Structural glazing is what makes a building look like it is made of glass. Instead of windows punched into a wall, the whole face becomes a continuous glass skin — panels fixed to a concealed aluminium sub-frame and sealed with weatherproof structural silicone, with no heavy visible framing to interrupt the surface.

The Baba Daal building shows the full arc of that work. It started as a render: a multi-storey commercial block with clean glazing bands drawn over a busy market frontage. Renders are easy. Market streets are not — tight access, live shops below, power lines everywhere, and no room for a tower crane.

FC Glass built the facade the traditional hard way: scaffold the elevation, true an aluminium grid to line and level against the raw concrete, then set reflective toughened glass panel by panel, storey by storey. The construction photograph shows the building mid-transformation, half plaster and half glass.
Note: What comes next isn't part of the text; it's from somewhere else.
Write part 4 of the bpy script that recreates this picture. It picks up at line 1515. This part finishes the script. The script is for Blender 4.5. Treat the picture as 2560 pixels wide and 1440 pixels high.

A mirrored facade does two jobs at once on an Indian high street. It cuts solar heat gain for the floors behind it, and it gives the building a scale and polish that painted plaster never will. The glass is toughened safety glass, sized and heat-treated for wind load and thermal stress.

The finished building matches its render closely enough to put the two photographs side by side — which is exactly what we have done below. That is the quiet test of a facade contractor: whether the drawing survives contact with the site.